What is Student Driven Instruction?

If transfer for learning is the ultimate goal, then we need to design classroom experiences that make room for it to happen. Transfer of learning is something students do for themselves, it represents a transformative moment in the learning process. Now is the time, for deep meaningful conversations how to set the conditions for transfer. As we see it, there are three main ingredients for transfer: independence, choice, and agency. Some questions that followed this thinking were,

  • What actions do I take as a teacher that shows I value student transfer?
  • What independent experiences do I give students that promote choice?
  • How do I collect formative data when it comes to choice?
  • How much time do I spend analyzing formative data concerning choice?
  • What is the difference between independence and agency? Spoiler Alert… it has everything to do with student choice!
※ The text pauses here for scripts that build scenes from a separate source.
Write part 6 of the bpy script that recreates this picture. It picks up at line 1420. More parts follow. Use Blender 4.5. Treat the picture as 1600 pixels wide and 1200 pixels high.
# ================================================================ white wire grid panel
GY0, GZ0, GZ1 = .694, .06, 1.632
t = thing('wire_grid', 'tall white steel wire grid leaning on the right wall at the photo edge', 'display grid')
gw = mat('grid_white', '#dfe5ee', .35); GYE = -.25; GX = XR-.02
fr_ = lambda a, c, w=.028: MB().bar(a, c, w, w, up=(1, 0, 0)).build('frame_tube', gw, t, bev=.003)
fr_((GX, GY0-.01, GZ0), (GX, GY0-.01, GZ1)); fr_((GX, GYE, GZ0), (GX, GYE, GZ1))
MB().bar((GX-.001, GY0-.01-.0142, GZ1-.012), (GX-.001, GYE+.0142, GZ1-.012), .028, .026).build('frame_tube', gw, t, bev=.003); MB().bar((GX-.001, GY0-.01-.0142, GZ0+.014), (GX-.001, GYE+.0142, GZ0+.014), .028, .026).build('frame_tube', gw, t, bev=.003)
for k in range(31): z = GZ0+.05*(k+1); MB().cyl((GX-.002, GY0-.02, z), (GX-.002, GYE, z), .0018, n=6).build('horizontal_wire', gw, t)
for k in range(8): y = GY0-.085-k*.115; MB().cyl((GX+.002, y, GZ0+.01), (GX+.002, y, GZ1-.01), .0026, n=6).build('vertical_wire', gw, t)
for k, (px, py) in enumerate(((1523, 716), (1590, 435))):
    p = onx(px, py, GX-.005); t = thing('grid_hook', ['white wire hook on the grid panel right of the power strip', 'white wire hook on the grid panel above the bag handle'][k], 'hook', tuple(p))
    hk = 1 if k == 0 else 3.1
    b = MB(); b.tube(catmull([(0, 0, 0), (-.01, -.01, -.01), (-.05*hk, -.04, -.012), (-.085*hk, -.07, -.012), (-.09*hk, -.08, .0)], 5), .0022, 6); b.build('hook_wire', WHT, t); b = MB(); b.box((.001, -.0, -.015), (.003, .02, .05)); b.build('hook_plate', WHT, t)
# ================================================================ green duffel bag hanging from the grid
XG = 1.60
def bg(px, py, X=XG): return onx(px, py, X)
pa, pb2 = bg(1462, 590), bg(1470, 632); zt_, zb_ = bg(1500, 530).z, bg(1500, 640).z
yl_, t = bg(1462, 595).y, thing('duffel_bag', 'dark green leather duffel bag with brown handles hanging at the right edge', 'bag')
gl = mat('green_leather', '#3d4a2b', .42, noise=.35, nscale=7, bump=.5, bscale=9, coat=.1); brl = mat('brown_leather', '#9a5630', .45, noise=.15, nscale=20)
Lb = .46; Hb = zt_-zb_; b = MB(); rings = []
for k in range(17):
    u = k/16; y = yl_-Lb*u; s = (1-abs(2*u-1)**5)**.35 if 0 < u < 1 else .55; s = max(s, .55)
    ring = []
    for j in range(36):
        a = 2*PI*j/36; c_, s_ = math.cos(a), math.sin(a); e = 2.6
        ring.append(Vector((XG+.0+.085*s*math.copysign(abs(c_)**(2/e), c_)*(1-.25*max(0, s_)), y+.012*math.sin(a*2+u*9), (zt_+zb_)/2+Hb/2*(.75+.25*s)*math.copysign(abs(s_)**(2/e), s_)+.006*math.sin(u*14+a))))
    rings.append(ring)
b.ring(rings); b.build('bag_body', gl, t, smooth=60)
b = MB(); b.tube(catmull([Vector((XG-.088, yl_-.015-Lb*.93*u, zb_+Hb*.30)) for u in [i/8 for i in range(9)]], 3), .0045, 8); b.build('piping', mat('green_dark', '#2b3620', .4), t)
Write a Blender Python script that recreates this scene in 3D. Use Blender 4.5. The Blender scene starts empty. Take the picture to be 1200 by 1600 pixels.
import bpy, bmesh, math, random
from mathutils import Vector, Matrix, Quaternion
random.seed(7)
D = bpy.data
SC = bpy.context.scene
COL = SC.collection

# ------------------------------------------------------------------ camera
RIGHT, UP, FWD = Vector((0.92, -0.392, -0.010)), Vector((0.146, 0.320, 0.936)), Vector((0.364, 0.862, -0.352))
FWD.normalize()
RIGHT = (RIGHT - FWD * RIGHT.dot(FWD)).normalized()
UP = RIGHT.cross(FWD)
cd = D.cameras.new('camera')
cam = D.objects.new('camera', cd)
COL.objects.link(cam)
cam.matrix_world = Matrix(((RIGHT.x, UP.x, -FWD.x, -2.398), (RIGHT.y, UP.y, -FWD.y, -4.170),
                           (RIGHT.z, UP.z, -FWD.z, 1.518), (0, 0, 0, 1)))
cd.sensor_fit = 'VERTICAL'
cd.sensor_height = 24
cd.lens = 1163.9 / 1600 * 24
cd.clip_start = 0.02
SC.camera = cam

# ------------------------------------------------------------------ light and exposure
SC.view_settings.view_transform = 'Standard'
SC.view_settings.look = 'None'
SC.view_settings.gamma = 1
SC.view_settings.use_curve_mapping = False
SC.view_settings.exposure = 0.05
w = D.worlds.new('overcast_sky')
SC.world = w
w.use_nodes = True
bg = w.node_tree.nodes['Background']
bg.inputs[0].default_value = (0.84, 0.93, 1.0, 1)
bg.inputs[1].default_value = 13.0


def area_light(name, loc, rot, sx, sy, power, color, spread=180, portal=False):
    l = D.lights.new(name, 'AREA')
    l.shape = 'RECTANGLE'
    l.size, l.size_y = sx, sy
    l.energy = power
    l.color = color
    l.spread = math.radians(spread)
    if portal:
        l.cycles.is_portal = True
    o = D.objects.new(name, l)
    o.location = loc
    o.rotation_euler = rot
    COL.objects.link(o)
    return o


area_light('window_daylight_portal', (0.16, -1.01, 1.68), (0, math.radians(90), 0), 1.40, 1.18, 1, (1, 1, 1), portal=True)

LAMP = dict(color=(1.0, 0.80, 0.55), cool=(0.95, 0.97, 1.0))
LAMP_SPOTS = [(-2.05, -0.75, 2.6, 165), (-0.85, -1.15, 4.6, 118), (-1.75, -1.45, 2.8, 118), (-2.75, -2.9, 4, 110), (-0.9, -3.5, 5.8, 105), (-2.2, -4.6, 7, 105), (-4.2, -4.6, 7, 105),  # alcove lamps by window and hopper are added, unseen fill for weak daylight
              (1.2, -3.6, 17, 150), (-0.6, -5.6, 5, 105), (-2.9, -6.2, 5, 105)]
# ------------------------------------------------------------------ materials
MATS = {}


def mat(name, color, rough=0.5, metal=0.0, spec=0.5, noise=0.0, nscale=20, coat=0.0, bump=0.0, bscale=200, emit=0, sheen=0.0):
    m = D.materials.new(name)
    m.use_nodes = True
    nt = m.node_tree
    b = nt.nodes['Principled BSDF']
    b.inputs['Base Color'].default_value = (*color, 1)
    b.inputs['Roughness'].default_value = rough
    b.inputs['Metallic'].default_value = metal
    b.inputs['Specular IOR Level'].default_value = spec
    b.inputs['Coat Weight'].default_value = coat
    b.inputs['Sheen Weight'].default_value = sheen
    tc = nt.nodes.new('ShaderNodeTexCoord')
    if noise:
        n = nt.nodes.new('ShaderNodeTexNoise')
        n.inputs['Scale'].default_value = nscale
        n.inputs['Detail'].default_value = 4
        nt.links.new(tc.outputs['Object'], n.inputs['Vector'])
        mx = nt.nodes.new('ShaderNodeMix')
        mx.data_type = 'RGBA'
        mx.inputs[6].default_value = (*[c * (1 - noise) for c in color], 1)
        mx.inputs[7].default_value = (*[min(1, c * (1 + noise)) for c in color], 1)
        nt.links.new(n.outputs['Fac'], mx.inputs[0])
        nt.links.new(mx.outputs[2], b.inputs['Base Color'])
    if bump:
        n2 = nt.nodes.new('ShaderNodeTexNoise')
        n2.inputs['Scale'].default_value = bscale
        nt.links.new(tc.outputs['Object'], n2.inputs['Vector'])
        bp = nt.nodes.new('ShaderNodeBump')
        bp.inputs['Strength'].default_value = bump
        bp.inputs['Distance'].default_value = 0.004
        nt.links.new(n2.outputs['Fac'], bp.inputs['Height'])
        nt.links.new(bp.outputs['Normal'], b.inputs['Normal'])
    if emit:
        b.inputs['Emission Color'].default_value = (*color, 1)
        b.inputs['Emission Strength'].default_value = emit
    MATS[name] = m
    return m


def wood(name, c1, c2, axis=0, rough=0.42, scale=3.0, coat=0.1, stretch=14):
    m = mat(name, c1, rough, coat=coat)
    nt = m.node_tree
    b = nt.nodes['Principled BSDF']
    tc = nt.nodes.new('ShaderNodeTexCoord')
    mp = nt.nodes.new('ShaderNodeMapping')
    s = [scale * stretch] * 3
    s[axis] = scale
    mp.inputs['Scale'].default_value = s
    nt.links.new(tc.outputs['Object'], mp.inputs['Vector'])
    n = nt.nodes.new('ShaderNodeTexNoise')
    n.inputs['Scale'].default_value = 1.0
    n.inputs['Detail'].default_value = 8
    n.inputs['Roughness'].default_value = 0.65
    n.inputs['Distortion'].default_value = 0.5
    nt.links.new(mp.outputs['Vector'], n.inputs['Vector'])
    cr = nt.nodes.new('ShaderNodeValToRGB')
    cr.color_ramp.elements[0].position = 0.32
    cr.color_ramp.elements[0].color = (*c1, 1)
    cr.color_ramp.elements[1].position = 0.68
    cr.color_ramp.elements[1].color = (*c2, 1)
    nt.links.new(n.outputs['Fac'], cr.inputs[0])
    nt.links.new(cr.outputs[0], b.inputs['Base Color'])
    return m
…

Students make hundreds of choices every day, yet we really do so little with that data. We decided to pick one big important part of learning in school to focus our attention on. The first step is to reflect on our most precious resource – time. We wanted to look at how we structured literacy learning for students. Here is an example,

We decided to examine book choice, because the classroom library provides a natural lab site for a study into transfer, student independence, choice, and agency.

Creating Shared Intentions for Growing Strong Reading Identities

Creating shared intentions with students has to do with following their lead. So often we get caught up with what we have to teach, we lose track of how to teach it best. Having a shared intention between teachers and their students demystifies why this learning matter to them. In our case, we want students to genuinely love reading. We want them to make smart book choices that reflect who they are as readers right now. What books are funny? What books captivate them? What books represent the kind of readers they want to be known as?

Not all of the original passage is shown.